--- start ---

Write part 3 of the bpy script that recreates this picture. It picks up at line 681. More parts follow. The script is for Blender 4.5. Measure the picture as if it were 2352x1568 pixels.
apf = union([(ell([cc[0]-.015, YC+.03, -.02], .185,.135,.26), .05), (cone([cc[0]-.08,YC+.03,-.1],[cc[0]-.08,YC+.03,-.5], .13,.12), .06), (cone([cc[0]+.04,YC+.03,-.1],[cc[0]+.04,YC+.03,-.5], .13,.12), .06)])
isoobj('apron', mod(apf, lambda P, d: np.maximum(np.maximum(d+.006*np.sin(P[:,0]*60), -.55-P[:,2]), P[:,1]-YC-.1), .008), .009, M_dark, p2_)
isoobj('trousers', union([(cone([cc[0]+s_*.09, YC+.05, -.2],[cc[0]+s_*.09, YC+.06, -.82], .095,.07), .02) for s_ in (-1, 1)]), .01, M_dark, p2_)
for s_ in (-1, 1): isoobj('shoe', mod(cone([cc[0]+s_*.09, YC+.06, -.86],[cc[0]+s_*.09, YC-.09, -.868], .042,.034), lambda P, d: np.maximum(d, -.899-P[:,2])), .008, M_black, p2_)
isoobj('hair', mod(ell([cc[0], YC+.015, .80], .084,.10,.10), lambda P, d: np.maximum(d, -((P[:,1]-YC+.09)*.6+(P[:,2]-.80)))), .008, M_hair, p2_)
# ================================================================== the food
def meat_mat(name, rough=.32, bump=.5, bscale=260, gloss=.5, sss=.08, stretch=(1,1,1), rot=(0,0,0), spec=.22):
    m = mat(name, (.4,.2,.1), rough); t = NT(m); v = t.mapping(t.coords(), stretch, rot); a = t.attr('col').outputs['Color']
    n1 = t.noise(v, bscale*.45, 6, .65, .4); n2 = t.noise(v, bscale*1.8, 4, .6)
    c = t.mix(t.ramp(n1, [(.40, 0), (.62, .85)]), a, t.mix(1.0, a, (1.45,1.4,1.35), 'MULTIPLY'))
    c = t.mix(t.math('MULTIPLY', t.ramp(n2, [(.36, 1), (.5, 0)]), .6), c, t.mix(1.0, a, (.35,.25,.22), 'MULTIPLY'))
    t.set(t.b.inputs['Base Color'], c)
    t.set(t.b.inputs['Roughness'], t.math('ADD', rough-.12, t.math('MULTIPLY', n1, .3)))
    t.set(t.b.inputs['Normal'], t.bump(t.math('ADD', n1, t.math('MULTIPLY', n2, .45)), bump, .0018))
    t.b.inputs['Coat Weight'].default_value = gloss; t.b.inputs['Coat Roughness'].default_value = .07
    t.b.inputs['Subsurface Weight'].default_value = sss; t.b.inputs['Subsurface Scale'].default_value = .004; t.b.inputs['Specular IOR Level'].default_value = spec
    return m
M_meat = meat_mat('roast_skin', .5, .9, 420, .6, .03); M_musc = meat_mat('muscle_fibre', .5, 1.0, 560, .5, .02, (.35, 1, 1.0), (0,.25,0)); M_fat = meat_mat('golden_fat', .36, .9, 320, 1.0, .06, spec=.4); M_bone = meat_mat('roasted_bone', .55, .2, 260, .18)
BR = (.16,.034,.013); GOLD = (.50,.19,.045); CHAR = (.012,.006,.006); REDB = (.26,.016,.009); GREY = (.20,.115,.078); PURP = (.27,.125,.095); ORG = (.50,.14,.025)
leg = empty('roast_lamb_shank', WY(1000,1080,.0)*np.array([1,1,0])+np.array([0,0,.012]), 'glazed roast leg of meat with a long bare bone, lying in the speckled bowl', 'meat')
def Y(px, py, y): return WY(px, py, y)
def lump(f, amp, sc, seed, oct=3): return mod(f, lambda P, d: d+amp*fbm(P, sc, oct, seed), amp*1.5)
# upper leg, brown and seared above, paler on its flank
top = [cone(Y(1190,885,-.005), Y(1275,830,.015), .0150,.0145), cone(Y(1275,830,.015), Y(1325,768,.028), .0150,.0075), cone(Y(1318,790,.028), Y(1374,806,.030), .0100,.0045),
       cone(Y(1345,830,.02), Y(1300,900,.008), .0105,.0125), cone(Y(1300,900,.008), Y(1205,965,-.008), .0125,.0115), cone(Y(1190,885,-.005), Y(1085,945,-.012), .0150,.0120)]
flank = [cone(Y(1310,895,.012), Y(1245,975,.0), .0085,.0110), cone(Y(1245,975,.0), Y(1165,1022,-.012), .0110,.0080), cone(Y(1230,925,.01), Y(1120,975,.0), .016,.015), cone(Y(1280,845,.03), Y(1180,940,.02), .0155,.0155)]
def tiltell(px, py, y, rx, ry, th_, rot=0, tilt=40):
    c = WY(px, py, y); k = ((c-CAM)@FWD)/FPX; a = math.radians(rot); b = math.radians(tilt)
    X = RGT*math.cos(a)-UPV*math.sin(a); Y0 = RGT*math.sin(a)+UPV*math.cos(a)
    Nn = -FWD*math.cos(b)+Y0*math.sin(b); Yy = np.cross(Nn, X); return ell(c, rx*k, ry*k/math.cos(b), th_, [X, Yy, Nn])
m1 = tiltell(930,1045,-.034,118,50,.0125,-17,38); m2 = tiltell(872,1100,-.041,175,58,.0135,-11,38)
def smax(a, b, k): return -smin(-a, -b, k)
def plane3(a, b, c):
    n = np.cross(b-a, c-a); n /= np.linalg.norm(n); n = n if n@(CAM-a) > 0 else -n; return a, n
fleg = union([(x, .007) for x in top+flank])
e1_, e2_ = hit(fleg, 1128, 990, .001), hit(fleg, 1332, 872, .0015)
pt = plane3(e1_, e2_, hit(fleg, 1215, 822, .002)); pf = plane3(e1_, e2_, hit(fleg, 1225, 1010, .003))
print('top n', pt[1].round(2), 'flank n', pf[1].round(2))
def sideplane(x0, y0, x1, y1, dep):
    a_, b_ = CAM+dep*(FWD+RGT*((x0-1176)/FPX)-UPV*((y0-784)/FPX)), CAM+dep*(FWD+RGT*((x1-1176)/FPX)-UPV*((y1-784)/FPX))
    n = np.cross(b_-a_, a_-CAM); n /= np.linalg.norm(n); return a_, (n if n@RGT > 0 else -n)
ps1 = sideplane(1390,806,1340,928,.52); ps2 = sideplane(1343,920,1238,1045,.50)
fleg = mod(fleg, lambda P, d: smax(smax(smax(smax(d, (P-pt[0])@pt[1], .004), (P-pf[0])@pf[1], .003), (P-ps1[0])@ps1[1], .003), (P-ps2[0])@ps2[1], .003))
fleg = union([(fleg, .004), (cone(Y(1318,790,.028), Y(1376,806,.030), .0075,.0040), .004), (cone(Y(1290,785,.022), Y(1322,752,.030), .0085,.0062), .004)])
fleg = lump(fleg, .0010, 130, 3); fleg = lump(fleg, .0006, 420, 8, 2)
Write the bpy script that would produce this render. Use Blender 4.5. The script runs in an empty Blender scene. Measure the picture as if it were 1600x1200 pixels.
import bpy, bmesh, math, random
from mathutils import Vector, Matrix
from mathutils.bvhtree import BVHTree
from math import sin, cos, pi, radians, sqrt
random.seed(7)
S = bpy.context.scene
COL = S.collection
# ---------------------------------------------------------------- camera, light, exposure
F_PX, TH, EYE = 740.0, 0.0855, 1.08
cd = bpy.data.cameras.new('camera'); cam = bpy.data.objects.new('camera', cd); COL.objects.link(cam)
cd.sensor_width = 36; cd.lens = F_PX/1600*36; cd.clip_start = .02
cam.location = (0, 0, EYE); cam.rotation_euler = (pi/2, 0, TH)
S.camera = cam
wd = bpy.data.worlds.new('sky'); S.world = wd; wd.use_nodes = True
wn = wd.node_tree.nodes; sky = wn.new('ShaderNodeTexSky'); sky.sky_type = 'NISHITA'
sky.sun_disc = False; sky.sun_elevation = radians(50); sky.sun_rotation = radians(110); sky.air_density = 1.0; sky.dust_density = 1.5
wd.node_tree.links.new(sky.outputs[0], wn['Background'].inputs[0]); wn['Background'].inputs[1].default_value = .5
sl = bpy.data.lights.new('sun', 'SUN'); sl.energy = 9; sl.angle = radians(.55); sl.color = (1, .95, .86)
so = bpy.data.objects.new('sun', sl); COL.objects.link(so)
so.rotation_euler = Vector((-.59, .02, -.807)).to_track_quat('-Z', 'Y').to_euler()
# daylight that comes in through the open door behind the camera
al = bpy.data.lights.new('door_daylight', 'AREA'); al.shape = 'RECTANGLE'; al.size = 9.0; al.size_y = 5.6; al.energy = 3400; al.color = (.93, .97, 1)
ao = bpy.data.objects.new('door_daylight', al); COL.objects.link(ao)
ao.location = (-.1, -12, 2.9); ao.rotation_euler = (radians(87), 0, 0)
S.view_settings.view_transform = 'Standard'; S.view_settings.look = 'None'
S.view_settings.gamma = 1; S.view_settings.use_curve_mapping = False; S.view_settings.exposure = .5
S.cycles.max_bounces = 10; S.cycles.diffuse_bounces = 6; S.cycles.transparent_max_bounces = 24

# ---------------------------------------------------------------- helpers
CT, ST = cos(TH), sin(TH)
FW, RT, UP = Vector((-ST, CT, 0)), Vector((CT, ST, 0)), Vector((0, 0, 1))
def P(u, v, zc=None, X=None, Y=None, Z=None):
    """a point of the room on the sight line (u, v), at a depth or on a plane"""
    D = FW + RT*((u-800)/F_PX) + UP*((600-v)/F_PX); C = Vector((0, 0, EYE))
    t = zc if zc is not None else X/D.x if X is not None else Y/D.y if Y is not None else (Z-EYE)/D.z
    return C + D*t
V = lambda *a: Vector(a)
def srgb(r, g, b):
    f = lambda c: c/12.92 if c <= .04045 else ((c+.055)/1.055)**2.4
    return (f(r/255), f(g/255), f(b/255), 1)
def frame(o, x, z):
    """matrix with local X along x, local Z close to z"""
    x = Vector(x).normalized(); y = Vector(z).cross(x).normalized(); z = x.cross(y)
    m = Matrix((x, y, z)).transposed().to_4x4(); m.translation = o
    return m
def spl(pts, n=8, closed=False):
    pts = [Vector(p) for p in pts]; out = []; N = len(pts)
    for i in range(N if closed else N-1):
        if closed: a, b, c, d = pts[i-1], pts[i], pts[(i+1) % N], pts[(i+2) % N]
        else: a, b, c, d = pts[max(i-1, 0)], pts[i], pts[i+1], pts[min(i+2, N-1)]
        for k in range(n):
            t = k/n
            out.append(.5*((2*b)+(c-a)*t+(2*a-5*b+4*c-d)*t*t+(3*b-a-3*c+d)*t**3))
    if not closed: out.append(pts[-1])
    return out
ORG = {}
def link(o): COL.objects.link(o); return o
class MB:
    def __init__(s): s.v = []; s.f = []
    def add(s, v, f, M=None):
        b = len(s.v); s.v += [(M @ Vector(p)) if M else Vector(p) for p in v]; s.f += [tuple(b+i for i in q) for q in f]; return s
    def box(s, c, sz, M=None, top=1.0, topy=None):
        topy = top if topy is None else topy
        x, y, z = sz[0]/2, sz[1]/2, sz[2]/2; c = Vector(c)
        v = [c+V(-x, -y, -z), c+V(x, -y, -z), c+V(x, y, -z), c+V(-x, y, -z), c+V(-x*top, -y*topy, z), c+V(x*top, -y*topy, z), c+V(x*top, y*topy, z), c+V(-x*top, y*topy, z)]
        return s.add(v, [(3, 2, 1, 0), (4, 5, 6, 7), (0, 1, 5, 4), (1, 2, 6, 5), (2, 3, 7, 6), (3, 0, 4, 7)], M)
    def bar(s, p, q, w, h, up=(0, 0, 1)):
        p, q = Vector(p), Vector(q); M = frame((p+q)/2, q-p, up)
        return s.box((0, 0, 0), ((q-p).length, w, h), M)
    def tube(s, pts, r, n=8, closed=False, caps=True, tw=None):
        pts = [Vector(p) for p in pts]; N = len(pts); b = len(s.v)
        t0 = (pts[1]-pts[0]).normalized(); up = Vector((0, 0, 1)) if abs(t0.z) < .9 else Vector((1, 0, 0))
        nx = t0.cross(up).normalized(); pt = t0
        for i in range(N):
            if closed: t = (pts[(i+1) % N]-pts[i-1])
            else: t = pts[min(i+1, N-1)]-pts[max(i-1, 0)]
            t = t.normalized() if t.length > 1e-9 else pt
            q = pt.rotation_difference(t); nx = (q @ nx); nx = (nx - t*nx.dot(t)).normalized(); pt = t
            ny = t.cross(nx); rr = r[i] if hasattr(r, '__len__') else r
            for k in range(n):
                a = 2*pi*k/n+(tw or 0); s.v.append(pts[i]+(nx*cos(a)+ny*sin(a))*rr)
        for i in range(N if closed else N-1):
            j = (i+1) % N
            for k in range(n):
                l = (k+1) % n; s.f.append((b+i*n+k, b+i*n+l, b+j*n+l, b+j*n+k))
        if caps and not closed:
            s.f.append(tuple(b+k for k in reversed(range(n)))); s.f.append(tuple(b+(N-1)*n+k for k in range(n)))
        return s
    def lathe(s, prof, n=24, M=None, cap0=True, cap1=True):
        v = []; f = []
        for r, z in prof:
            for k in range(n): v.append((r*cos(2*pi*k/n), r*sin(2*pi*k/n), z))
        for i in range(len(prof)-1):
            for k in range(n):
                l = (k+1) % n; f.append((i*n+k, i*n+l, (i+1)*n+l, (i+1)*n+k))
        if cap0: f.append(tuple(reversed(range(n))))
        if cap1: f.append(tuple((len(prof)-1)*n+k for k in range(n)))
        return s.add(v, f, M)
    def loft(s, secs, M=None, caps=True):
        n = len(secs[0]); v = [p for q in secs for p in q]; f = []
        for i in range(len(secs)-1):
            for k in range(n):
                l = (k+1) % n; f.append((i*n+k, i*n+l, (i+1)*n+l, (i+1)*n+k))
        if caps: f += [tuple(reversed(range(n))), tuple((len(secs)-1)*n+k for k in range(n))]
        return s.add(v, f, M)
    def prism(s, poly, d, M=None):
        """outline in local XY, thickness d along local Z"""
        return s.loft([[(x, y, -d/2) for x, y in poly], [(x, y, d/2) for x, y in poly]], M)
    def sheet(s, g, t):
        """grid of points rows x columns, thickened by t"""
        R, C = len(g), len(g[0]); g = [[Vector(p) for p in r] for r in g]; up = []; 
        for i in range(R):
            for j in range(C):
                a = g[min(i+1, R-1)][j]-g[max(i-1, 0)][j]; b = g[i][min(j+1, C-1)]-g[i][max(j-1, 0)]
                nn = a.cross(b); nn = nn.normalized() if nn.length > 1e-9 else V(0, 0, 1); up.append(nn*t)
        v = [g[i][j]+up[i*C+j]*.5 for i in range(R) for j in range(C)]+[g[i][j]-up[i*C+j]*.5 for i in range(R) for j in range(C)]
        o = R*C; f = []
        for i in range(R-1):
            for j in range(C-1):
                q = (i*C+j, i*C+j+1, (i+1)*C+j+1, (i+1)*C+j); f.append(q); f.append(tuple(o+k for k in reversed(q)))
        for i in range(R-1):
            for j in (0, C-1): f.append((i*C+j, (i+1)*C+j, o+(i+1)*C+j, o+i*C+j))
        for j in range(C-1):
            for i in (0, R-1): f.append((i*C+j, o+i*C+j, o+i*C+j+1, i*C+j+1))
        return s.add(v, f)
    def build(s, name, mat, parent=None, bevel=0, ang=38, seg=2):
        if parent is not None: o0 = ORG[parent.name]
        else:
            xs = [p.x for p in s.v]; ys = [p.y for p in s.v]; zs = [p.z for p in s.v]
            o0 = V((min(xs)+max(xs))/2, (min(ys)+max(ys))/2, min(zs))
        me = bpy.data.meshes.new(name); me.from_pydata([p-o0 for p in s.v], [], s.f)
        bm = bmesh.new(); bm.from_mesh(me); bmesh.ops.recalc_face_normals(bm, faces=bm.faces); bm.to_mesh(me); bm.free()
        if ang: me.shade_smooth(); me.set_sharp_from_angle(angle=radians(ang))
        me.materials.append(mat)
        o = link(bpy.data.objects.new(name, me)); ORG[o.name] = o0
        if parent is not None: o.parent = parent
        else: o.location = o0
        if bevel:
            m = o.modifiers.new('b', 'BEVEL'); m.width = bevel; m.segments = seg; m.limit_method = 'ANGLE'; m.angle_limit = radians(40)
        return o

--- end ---

• _To do_: Above are the records. Identify each line that contains the word "scene".

• _Result for this exercise_:
Write the bpy script that would produce this render. Use Blender 4.5. The script runs in an empty Blender scene. Measure the picture as if it were 1600x1200 pixels.
S = bpy.context.scene